I was driving across the island heading to visit family and friends in Nova Scotia. The bubble had opened, and I was excited to fly the roost. We stopped near Gander, and found a pond. It was an uncharacteristically warm day, enough so that I jumped into the water. It was not uncharacteristically warm. “It’s so strange, I can smell citrus. Thats not what fall smells like.” To me, autumn’s aromas are decomposing leaves, somehow fresh and dry, cinnamon, cool air—whatever that smells like. Grapefruit, not so much. I scoured the low brush to find the source. I found it, larch, but it couldn’t be, it doesn’t smell. Well, I guess it does, and I’ve since learned that I can only find this citrus *smell* right before the needles turn orange and fall.


A beautiful smell and a lesson in humility, time outdoors never disappoints.


Ground.


n. The soil that is on or under the surface of the earth.

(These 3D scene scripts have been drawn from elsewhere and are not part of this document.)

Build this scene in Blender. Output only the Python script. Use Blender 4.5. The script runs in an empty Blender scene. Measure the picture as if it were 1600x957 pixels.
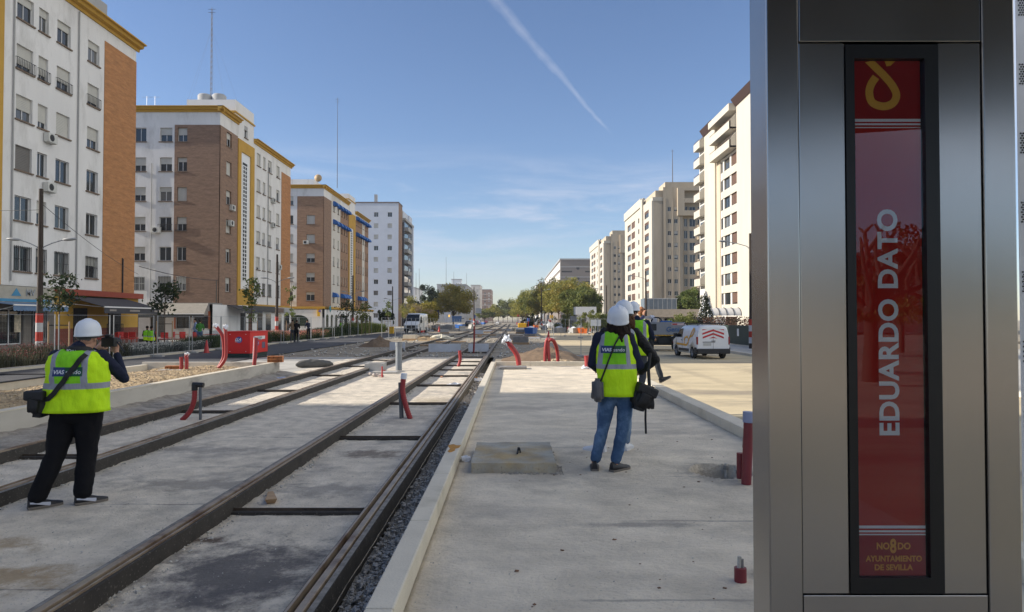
import bpy, bmesh, math, random
from math import sin, cos, pi, radians, tan, atan2, sqrt
from mathutils import Vector, Matrix, Euler, noise
from mathutils.bvhtree import BVHTree
random.seed(7)
SC = bpy.context.scene
COL = SC.collection
# ------------------------------------------------------------------ camera
F = 1067.0
CAMZ = 1.80
cam_d = bpy.data.cameras.new('camera'); cam = bpy.data.objects.new('camera', cam_d); COL.objects.link(cam)
cam_d.lens = 24.0; cam_d.sensor_width = 36; cam_d.clip_end = 6000; cam_d.clip_start = .05
PITCH = math.atan(21.5 / F); YAW = -1.0 / F * -1
cam.location = (0, 0, CAMZ)
cam.rotation_euler = (pi / 2 + PITCH, 0, YAW)
SC.camera = cam
_R = Euler((pi / 2 + PITCH, 0, YAW)).to_matrix()
def ray(px, py): return _R @ Vector(((px - 800) / F, -(py - 478.5) / F, -1))
def onz(px, py, z):
    r = ray(px, py); return Vector((0, 0, CAMZ)) + r * ((z - CAMZ) / r.z)
def aty(px, py, y):
    r = ray(px, py); return Vector((0, 0, CAMZ)) + r * (y / r.y)
# ------------------------------------------------------------------ materials
def _n(nt, t, **k):
    n = nt.nodes.new(t)
    for a, b in k.items(): setattr(n, a, b)
    return n
def rgb(c): return (c[0], c[1], c[2], 1)
MATS = {}
def M(name, col, rough=.8, metal=0., var=.12, scale=2.5, bump=0., bscale=30, col2=None, c2scale=.6, c2lo=.5, c2hi=.65, coord='P', spec=.5, stretch=None, speck=0., speckscale=60, speckcol=(.02, .02, .02), coat=0., aniso=0., detail=6):
    if name in MATS: return MATS[name]
    m = bpy.data.materials.new(name); m.use_nodes = True; nt = m.node_tree
    b = nt.nodes['Principled BSDF']; L = nt.links.new
    b.inputs['Roughness'].default_value = rough; b.inputs['Metallic'].default_value = metal
    b.inputs['Specular IOR Level'].default_value = spec; b.inputs['Coat Weight'].default_value = coat
    b.inputs['Anisotropic'].default_value = aniso
    if coord == 'P': src = _n(nt, 'ShaderNodeNewGeometry').outputs['Position']
    else: src = _n(nt, 'ShaderNodeTexCoord').outputs['Object']
    if stretch:
        mp = _n(nt, 'ShaderNodeMapping'); mp.inputs['Scale'].default_value = stretch; L(src, mp.inputs['Vector']); src = mp.outputs[0]
    def noise_(sc, det=detail, r=.6):
        n = _n(nt, 'ShaderNodeTexNoise'); n.inputs['Scale'].default_value = sc; n.inputs['Detail'].default_value = det; n.inputs['Roughness'].default_value = r
        L(src, n.inputs['Vector']); return n.outputs['Fac']
    f = noise_(scale)
    mr = _n(nt, 'ShaderNodeMapRange'); L(f, mr.inputs['Value']); mr.inputs['From Min'].default_value = .3; mr.inputs['From Max'].default_value = .7
    mr.inputs['To Min'].default_value = 1 - var; mr.inputs['To Max'].default_value = 1 + var
    base = _n(nt, 'ShaderNodeRGB'); base.outputs[0].default_value = rgb(col); cur = base.outputs[0]
    if col2:
        g = noise_(c2scale, 8, .65); m2 = _n(nt, 'ShaderNodeMapRange'); L(g, m2.inputs['Value']); m2.inputs['From Min'].default_value = c2lo; m2.inputs['From Max'].default_value = c2hi
        mx = _n(nt, 'ShaderNodeMix', data_type='RGBA'); L(m2.outputs[0], mx.inputs['Factor']); L(cur, mx.inputs['A']); mx.inputs['B'].default_value = rgb(col2); cur = mx.outputs['Result']
    if speck > 0:
        g = noise_(speckscale, 2, .5); m2 = _n(nt, 'ShaderNodeMapRange'); L(g, m2.inputs['Value']); m2.inputs['From Min'].default_value = .62; m2.inputs['From Max'].default_value = .72; m2.inputs['To Max'].default_value = speck
        mx = _n(nt, 'ShaderNodeMix', data_type='RGBA'); L(m2.outputs[0], mx.inputs['Factor']); L(cur, mx.inputs['A']); mx.inputs['B'].default_value = rgb(speckcol); cur = mx.outputs['Result']
    vm = _n(nt, 'ShaderNodeVectorMath', operation='SCALE'); L(cur, vm.inputs[0]); L(mr.outputs[0], vm.inputs['Scale'])
    L(vm.outputs[0], b.inputs['Base Color'])
    if bump > 0:
        g = noise_(bscale, 8, .7); bp = _n(nt, 'ShaderNodeBump'); bp.inputs['Strength'].default_value = 1; bp.inputs['Distance'].default_value = bump
        L(g, bp.inputs['Height']); L(bp.outputs[0], b.inputs['Normal'])
    MATS[name] = m; return m
def brick_mat(name, c1, c2, mortar, w=.25, h=.07, dark=None):
    if name in MATS: return MATS[name]
    m = bpy.data.materials.new(name); m.use_nodes = True; nt = m.node_tree; L = nt.links.new
    b = nt.nodes['Principled BSDF']; b.inputs['Roughness'].default_value = .85
    g = _n(nt, 'ShaderNodeNewGeometry'); s = _n(nt, 'ShaderNodeSeparateXYZ'); L(g.outputs['Position'], s.inputs[0])
    a = _n(nt, 'ShaderNodeMath', operation='ADD'); L(s.outputs[0], a.inputs[0]); L(s.outputs[1], a.inputs[1])
    c = _n(nt, 'ShaderNodeCombineXYZ'); L(a.outputs[0], c.inputs[0]); L(s.outputs[2], c.inputs[1])
    t = _n(nt, 'ShaderNodeTexBrick'); L(c.outputs[0], t.inputs['Vector']); t.inputs['Scale'].default_value = 1
    t.inputs['Brick Width'].default_value = w; t.inputs['Row Height'].default_value = h; t.inputs['Mortar Size'].default_value = .008
    t.inputs['Color1'].default_value = rgb(c1); t.inputs['Color2'].default_value = rgb(c2); t.inputs['Mortar'].default_value = rgb(mortar)
    mp = _n(nt, 'ShaderNodeMapping'); mp.inputs['Scale'].default_value = (.9, 3.5, 1); L(c.outputs[0], mp.inputs['Vector'])
    n = _n(nt, 'ShaderNodeTexNoise'); n.inputs['Scale'].default_value = 1.2; n.inputs['Detail'].default_value = 8; n.inputs['Roughness'].default_value = .7; L(mp.outputs[0], n.inputs['Vector'])
    mr = _n(nt, 'ShaderNodeMapRange'); L(n.outputs['Fac'], mr.inputs['Value']); mr.inputs['From Min'].default_value = .3; mr.inputs['From Max'].default_value = .7; mr.inputs['To Min'].default_value = .72; mr.inputs['To Max'].default_value = 1.22
    vm = _n(nt, 'ShaderNodeVectorMath', operation='SCALE'); L(t.outputs['Color'], vm.inputs[0]); L(mr.outputs[0], vm.inputs['Scale']); L(vm.outputs[0], b.inputs['Base Color'])
    MATS[name] = m; return m
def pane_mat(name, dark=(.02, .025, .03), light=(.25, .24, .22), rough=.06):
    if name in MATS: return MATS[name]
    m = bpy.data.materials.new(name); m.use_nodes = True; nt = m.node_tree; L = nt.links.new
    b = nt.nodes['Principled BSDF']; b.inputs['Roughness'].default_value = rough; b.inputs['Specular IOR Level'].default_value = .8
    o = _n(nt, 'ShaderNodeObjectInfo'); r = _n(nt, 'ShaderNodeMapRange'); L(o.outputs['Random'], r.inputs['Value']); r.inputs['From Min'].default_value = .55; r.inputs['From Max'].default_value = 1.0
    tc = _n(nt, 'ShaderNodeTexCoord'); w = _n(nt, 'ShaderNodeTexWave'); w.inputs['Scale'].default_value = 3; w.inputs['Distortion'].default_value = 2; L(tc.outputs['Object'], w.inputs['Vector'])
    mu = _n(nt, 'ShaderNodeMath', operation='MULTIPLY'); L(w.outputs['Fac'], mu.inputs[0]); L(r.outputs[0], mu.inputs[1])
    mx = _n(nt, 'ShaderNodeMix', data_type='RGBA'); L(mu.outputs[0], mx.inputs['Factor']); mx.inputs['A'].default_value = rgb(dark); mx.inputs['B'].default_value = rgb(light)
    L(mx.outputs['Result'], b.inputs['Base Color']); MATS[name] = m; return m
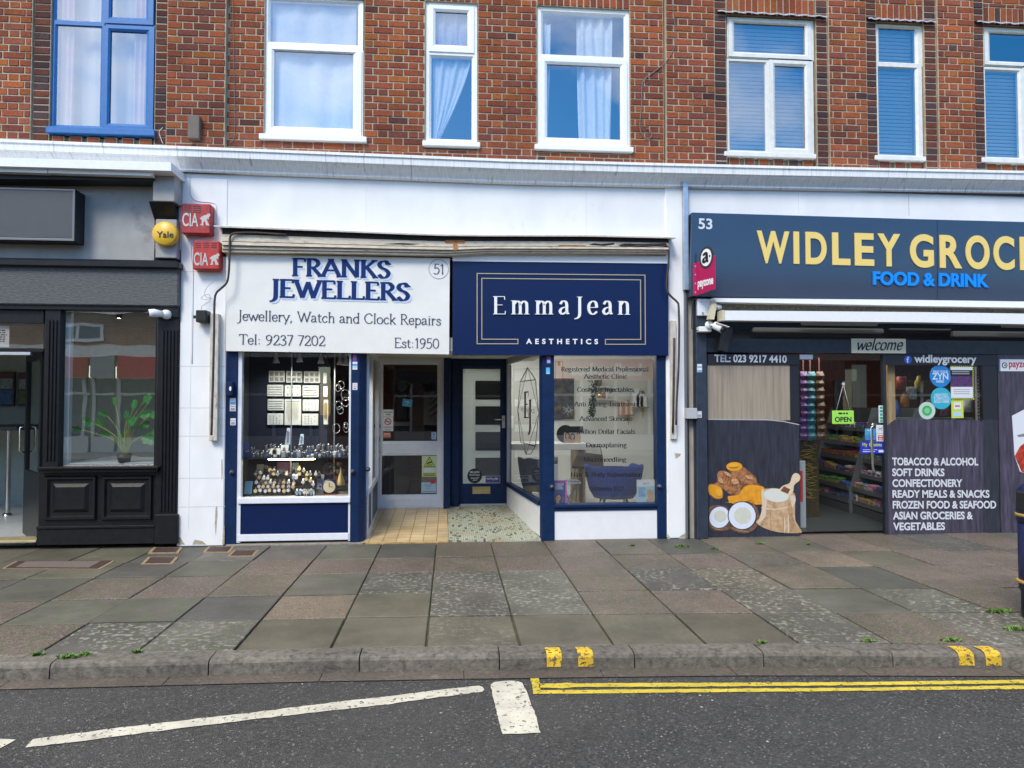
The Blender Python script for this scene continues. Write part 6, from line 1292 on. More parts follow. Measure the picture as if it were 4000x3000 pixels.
# floor
mb = MB(); poly = [(XD + .004, -.04), (xa, -.04), (xa + .02, .05), (XB, YD), (XDb + .004, YD + .1)]; n = len(poly); Z = lambda y: .02 + .085 * max(0, y) / YB
mb.add([(x, y, Z(y)) for x, y in poly] + [(x, y, -.05) for x, y in poly], [list(range(n))] + [(i, (i + 1) % n, n + (i + 1) % n, n + i) for i in range(n)]); mb.build('mosaic_floor', MOSA, cf)
# door
cd = MB(); ring(cd, rc(1794, 1414, 1983, 1974, YD), rc(1808, 1441, 1954, 1889, YD + .01), YD, .05, .012); cd = cd.build('door', NAVY, cf)
mb = MB(); x0, x1, z0, z1 = rc(1757, 1400, 1793, 1980, YD - .06); mb.box(x0 + .02, x1, YD - .08, YD + .1, .05, 2.25, .006); x0, x1, _, _ = rc(1983, 1400, 1997, 1980, YD - .03); mb.box(x0, x1, YD - .04, YD + .08, .08, 2.25, .004); x0, x1, z0, z1 = rc(1757, 1398, 1997, 1414, YD - .03); mb.box(x0, x1, YD - .03, YD + .08, z0, 2.25); mb.box(XDb - .12, at(1797, 1500, YD)[0], YD + .03, YD + .09, .05, 2.25); mb.build('door_frame', NAVY, cf)
x0, x1, z0, z1 = rc(1806, 1439, 1956, 1891, YD + .012); glasspane(cd, x0, x1, z0, z1, YD + .02, G_DOOR)
FILM = M('frosted_film', (.80, .83, .81), .6); t_ = FILM.node_tree; tl = t_.nodes.new('ShaderNodeBsdfTranslucent'); tl.inputs[0].default_value = (.8, .83, .81, 1); ad = t_.nodes.new('ShaderNodeMixShader'); ad.inputs[0].default_value = .5
t_.links.new(t_.nodes['Principled BSDF'].outputs[0], ad.inputs[1]); t_.links.new(tl.outputs[0], ad.inputs[2]); t_.links.new(ad.outputs[0], t_.nodes['Material Output'].inputs[0])
fm = MB(); ya, yb_ = YD + .028, YD + .032; holes = [(1857, 1488, 1955, 1560), (1857, 1587, 1955, 1659), (1857, 1687, 1955, 1760), (1857, 1788, 1955, 1859)]
pbox(fm, 1807, 1440, 1857, 1890, ya, yb_); prev = 1440
for h in holes: pbox(fm, 1857, prev, 1955, h[1], ya, yb_); prev = h[3]
pbox(fm, 1857, prev, 1955, 1890, ya, yb_); fm.build('frosted_film', FILM, cd)
mb = MB()
for h in holes: pbox(mb, h[0] - 1, h[1] - 1, h[2], h[3] + 1, YD + .034, YD + .038)
mb.build('dark_screen', M('grey_woven_screen', (.085, .09, .095), .9, var=.4, vs=60), cd)
mb = MB(); ring(mb, rc(1846, 1901, 1915, 1929, YD - .012), rc(1853, 1908, 1908, 1923, YD - .012), YD - .012, .015, .004); pbox(mb, 1853, 1908, 1908, 1923, YD - .008, YD); mb.build('letter_plate', M('old_brass', (.48, .36, .16), .45, .5, var=.15), cd)
mb = MB(); pbox(mb, 1961, 1624, 1973, 1672, YD - .012, YD + .004, .002); mb.build('handle_plate', ALU, cd)
mb = MB(); P = [(at(x, 1639, YD - .06)[0], y, at(1960, 1639, YD - .06)[1]) for x, y in ((1967, YD), (1967, YD - .055), (1962, YD - .06), (1932, YD - .06))]; mb.tube(P, .010, 8); mb.build('handle', STEEL, cd)
mb = MB(); pbox(mb, 1797, 1968, 1981, 1973.5, YD - .01, YD + .004); mb.build('weather_bar', ALU, cd)
yb_ = YD + .016
x, z = at(1854, 1859, yb_); mb = MB(); n = 60; r = .103; mb.prism([(x + r * (1 + .045 * (i % 2)) * math.cos(6.2832 * i / n), z + r * (1 + .045 * (i % 2)) * math.sin(6.2832 * i / n)) for i in range(n)], yb_ - .002, yb_); bd = mb.build('round_badge', BLACKI, None, 'round black scalloped badge with white lettering on the clinic door glass', 'sticker')
for s_, a, b_, y, cp in (('MILLION', 1836, 1872, 1848, 8), ('DOLLAR FACIAL', 1833, 1875, 1858, 5)): letters(bd, s_, a, y, b_, y, cp, yb_ - .002, WHITEP, .02, .0008, .001)
serifs(bd, 'beautiful', 1838, 1870, 1870, 1869, 6, yb_ - .002, WHITEP, thick=.12, thin=.07, serif=0, slant=.3, depth=.0008, lift=.001); serifs(bd, 'skin', 1846, 1878, 1864, 1877, 6, yb_ - .002, WHITEP, thick=.12, thin=.07, serif=0, slant=.3, depth=.0008, lift=.001)
st = sticker((1897, 1861, 1952, 1885), yb_, [M('violet_sticker', (.06, .03, .22), .5), M('violet_print', (.3, .28, .5), .5)], 'violet payment sticker in the corner of the clinic door glass', [(.1, .75, .9, .8, 1)]); letters(st, 'Payl8r', 1915, 1874, 1948, 1874, 9, yb_ - .002, WHITEP, .01, .0008, .001)
for q in (1904, 1909): x, z = at(q, 1870, yb_); mb = MB(); mb.tube([(x + .011 * math.cos(6.283 * i / 14), yb_ - .003, z + .011 * math.sin(6.283 * i / 14)) for i in range(14)], .003, 5, closed=True); mb.build('loop_emblem', WHITEP, st)
# geometric decal with initials on the return window
dQ = (Q1 - Q0).normalized(); nQ = Vector((-dQ.y, dQ.x, 0))                    # nQ points to the doorway
if nQ.x > 0: nQ = -nQ
def on_side(px, py, off=.004):
    d = ray(px, py); o_ = Q0 + nQ * off; t = (o_ - CAM).dot(nQ) / d.dot(nQ); return CAM + d * t
zc_ = lambda x, y: (1950 + x / 2.0733, 1350 + y / 2.0733)
sd_ = thing('crystal_decal', 'black crystal outline with the initials E and J on the side window', 'window decal', tuple(on_side(*zc_(235, 880))))
V = {k: on_side(*zc_(*p)) for k, p in dict(t=(230, 178), a=(172, 290), b=(293, 277), l=(150, 520), r=(320, 548), c=(172, 778), d=(292, 815), e=(217, 880), f=(255, 878), m=(235, 285)).items()}
mb = MB()
for s_, r in (('tab', .006), ('al', .004), ('br', .004), ('lc', .004), ('rd', .004), ('cd', .006), ('ce', .004), ('df', .004), ('tl', .003), ('tr', .003), ('ec', .003), ('le', .003), ('re', .003), ('fd', .003), ('ta', .005), ('tb', .005), ('ef', .004)):
    P = [V[c] for c in s_]
    for a, b in zip(P, P[1:]): mb.tube([a, b], r, 5)
mb.build('line', BLACKI, sd_)
def on_side_text(s, x0, y0, x1, y1, cap, **kw):
    A, B = on_side(*zc_(x0, y0)), on_side(*zc_(x1, y1)); C = on_side(*zc_(x0, y0 - cap)); U = B - A; w = U.length; pm = plane_map(A, U / w, (0, 0, 1)); mb = MB()
    strokes(mb, s, pm, 0, w, 0, C.z - A.z, **kw); mb.build('lettering', BLACKI, sd_)
bold = dict(thick=.2, thin=.04, phi=.05, serif=.14, depth=.001)
on_side_text('E', 203, 583, 243, 583, 203, **bold); on_side_text('J', 236, 660, 262, 660, 215, **bold)
on_side_text('AESTHETICS', 178, 530, 290, 548, 28, thick=.1, thin=.07, serif=0, depth=.001)
# lettering on the display window
WIN = BLACKI; z5 = lambda x, y: (2130 + x / 4.706, 1380 + y / 4.706); z6 = lambda x, y: (2150 + x / 4.706, 1680 + y / 4.706)
wl_ = thing('window_lettering', 'black seriffed list of treatments lettered on the clinic window glass', 'window lettering', (at(2360, 1960, .03)[0], .03, at(2360, 1960, .03)[1]))
for s_, f, a, b, y in (('Registered Medical Professional', z5, 290, 1900, 333), ('Aesthetic Clinic', z5, 710, 1505, 468), ('Cosmetic Injectables', z5, 585, 1618, 708), ('Anti Ageing Treatments', z5, 535, 1710, 975), ('Advanced Skincare', z5, 630, 1598, 1243), ('Million Dollar Facials', z5, 580, 1650, 1480),
                        ('Dermaplaning', z6, 650, 1405, 317), ('Microneedling', z6, 610, 1398, 582), ('Hair & Body Rejuvenation', z6, 370, 1690, 858), ('Vitamin B12', z6, 725, 1345, 1117)):
    serifs(wl_, s_, *f(a, y), *f(b, y), 17.5, .027, WIN, thick=.15, thin=.035, phi=.1, serif=.06, xh=.7, depth=.0012, lift=.001)
# ---------------------------------------------------------------- clinic room
CWL = M('clinic_wall', (.66, .67, .64), .8, var=.02, vs=2); CFL = brick_tex_mat('glossy_floor_tile', (.50, .50, .49), (.54, .54, .53), (.33, .33, .32), .6, .6, .006, 1, 0., .15, .08)
XC0, XC1 = XDb + .02, at(2612, 1500, 0)[0]; YC = 3.9; XCb = at(2552, 1500, 3.9)[0]
cr_ = MB(); V_ = [(x, y, z) for x in (XC0 + .0, XCb) for y in (YD + .1, YC) for z in (.09, 2.5)]
cr_.add(V_, [(2, 3, 7, 6), (0, 1, 3, 2)], 0); cr_.add([(XC1, .1, .09), (XCb, YC, .09), (XCb, YC, 2.5), (XC1, .1, 2.5)], [(0, 1, 2, 3)], 0)
fl_ = [(Q0.x + .03, .1), (XC1, .1), (XCb, YC), (XC0, YC), (XC0, YD + .12), (Q1.x, YD + .1)]
cr_.add([(x, y, .09) for x, y in fl_], [list(range(6))], 1); cr_.add([(x, y, 2.5) for x, y in fl_], [list(range(6))], 2)
cr_.build('clinic_room', [CWL, CFL, CWL], None, kind='structure', org=(0, 0, 0))
mb = MB(); mb.box(XC0 + .05, XC0 + .75, 2.6, 3.2, 2.44, 2.49); mb.build('interior_light', M('clinic_panel_light', (1, .98, .95), .5, emit=6.5), None, 'flat lit ceiling light behind the navy clinic door', 'light')
mb = MB(); mb.box(XC0 + .9, XC0 + 2.1, 1.7, 2.3, 2.44, 2.49); mb.build('interior_light', M('clinic_panel_light', (1, .98, .95), .5, emit=6.5), None, 'flat lit ceiling light inside the clinic', 'light')
ld = thing('window_ledge', 'low white ledge inside the clinic display window', 'ledge', ((cx0 + cx1) / 2, .2, .4)); mb = MB(); mb.box(cx0, cx1, .05, .11, cz0 - .03, cz0); mb.build('shelf_board', CWL, ld)
mb = MB(); x0, x1, z0, z1 = rc(2140, 1478, 2242, 1636, 3.84); mb.box(x0, x1, 3.84, 3.89, z0, z1, .004, 0)
cv = mb.build('wall_canvas', [M('dark_meadow_canvas', (.06, .065, .075), .8, var=.5, vs=5, col2=(.15, .11, .05), thr=.56)], None, 'dark canvas print of a misty meadow on the clinic back wall', 'canvas print')
mb = MB(); x, z = at(2222, 1600, 3.83)
for i in range(46):
    a = random.uniform(0, 6.283); r = random.uniform(.02, .13); mb.tube([(x + .02 * math.cos(a), 3.838, z + .02 * math.sin(a)), (x + r * math.cos(a), 3.837, z + r * math.sin(a))], .0016, 4)
mb.build('seed_head', M('silver_spray', (.5, .56, .6), .6), cv)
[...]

v. To balance physical, emotional and mental states.


Unlike fir, spruce or juniper—larch is one of the few coniferous trees that has needles which change colour and fall to the ground. Right before this happens, the needles smell distinctly like grapefruit. A fresh citrus top note is balanced with the deep smell of earth and woody scent of coniferous needles. It's like the flickering glow of the sun.